▶ [Task objective]
Gather all lines in the entries that include the word "This".

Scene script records
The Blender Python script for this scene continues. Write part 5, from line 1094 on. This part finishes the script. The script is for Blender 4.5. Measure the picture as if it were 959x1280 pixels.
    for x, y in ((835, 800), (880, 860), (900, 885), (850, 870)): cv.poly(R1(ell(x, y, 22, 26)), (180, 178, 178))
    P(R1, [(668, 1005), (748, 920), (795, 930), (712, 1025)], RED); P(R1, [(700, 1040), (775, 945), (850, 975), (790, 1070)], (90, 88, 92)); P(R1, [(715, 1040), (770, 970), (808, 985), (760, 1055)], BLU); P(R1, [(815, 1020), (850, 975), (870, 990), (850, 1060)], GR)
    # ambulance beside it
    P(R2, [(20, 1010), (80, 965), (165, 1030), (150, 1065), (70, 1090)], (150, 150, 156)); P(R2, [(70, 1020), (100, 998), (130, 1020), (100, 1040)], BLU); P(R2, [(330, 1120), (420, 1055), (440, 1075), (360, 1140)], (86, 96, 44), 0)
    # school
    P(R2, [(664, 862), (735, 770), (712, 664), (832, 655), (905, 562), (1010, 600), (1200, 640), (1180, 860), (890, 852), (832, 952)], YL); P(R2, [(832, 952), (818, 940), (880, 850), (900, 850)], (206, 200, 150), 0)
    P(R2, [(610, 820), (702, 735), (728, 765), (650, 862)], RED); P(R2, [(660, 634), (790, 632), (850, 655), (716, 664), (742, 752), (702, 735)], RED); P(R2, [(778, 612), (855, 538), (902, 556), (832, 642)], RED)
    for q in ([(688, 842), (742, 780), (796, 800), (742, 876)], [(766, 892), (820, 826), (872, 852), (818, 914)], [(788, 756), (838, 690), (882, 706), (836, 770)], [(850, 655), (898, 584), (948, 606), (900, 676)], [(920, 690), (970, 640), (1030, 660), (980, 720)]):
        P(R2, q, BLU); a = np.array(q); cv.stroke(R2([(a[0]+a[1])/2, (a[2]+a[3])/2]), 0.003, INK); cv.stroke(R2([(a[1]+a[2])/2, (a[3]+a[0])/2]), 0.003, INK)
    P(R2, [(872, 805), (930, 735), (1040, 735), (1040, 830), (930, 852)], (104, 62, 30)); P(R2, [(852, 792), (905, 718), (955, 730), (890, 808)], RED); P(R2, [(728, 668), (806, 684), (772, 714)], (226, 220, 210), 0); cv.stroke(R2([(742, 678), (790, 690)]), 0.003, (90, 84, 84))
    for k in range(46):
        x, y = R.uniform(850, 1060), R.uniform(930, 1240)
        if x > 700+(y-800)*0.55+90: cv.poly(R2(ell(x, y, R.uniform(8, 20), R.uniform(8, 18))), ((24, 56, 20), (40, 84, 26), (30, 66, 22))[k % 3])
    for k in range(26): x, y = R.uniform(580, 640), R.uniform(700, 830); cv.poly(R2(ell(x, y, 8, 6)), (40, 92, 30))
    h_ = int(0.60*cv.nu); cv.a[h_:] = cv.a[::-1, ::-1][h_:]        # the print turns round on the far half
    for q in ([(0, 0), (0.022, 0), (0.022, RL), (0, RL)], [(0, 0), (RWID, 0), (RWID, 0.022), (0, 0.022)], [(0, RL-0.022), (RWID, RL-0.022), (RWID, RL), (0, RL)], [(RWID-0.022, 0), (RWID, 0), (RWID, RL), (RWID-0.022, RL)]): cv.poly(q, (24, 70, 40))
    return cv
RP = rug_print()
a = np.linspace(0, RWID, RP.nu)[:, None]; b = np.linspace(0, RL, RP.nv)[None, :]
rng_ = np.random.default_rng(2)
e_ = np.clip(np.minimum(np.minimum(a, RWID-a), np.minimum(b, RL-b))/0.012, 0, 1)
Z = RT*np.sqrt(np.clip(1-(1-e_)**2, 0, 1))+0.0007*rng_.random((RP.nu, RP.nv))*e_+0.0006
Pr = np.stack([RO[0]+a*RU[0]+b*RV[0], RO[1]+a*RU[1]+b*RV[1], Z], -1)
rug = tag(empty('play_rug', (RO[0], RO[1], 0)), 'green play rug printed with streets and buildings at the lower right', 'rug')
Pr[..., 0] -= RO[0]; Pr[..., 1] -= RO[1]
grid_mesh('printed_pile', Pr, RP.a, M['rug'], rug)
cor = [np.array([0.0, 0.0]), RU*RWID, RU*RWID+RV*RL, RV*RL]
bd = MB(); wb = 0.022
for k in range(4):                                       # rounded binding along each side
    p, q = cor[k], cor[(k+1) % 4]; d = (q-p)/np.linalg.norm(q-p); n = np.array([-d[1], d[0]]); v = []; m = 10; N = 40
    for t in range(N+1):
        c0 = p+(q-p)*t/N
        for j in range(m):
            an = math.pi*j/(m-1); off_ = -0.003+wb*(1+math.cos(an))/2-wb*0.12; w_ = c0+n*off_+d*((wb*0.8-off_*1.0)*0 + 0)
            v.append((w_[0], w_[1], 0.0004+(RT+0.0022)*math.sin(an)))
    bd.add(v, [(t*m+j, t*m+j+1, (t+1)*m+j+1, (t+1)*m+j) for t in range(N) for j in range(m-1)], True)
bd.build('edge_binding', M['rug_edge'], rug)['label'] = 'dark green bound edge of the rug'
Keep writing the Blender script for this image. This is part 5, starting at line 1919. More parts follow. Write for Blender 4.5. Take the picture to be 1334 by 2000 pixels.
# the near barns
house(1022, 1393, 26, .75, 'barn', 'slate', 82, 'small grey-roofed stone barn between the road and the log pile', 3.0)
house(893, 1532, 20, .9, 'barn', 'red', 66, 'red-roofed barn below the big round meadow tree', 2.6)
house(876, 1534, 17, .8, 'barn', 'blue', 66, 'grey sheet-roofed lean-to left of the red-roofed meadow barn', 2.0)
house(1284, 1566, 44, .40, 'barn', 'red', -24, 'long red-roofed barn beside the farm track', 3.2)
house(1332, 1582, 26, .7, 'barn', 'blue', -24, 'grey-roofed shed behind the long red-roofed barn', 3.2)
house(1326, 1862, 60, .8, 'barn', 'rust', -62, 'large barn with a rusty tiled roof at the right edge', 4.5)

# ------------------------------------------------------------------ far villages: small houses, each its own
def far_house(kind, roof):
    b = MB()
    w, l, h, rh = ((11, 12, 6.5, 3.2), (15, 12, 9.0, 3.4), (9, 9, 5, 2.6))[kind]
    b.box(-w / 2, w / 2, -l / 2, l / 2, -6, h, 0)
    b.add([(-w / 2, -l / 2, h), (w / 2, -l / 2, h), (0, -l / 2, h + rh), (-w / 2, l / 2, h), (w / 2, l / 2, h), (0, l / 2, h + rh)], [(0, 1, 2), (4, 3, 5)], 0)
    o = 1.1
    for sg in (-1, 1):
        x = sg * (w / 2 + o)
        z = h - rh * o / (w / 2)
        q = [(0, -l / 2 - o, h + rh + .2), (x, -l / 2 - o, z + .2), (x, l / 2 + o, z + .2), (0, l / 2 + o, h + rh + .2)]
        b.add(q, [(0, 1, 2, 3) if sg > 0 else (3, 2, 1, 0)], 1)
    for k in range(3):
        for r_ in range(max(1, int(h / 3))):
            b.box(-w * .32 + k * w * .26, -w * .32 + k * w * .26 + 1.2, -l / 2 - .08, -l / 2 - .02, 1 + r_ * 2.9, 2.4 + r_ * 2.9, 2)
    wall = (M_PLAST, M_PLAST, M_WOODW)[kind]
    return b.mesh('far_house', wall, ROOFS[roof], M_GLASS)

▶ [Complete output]
The Blender Python script for this scene continues. Write part 5, from line 1094 on. This part finishes the script. The script is for Blender 4.5. Measure the picture as if it were 959x1280 pixels.
Keep writing the Blender script for this image. This is part 5, starting at line 1919. More parts follow. Write for Blender 4.5. Take the picture to be 1334 by 2000 pixels.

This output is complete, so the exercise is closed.